(Thanks to Kim Cameron for prompting me to write this down. Special thanks to Chuck Mortimore for his insight and probing questions and who helped me improve this.)
In the identity industry, there’s been a lot hype these days around self-sovereign identity. The latest permutation in the quest for user-centric identity, self-sovereign revisits the laudable goal of enabling people to be in better control of how information about them passes to enterprises and organizations (but now with added blockchain.) To be clear, increased individual control is an important goal and one that incredibly sharp people have been working on for 15+ years, going back to InfoCard and Higgins.
Before I discuss why self-sovereign has a real chance at widespread adoption, it’s important to understand why identity technologies and approaches get adopted in the first place.
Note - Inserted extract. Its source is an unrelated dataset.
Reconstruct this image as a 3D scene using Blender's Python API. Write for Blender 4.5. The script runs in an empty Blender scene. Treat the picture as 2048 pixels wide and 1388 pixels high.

At least, three things are required:
- People who will use the identity system
- Organizations willing to consume identities from the system
- Significant and relatively equivalent value for both groups
You need a lot of people to use an identity system for mainstream adoption. You get those people by providing enough value to them either in hard currency (e.g. you give them a cut of what their personal data is worth, extend discounts in lieu of currency, or free services) or in efficiencies (e.g. never fill out an account registration form ever again) or in security (e.g. your account will be harder to hack) or in privacy (e.g. your data will never be resold or your data is anonymized.)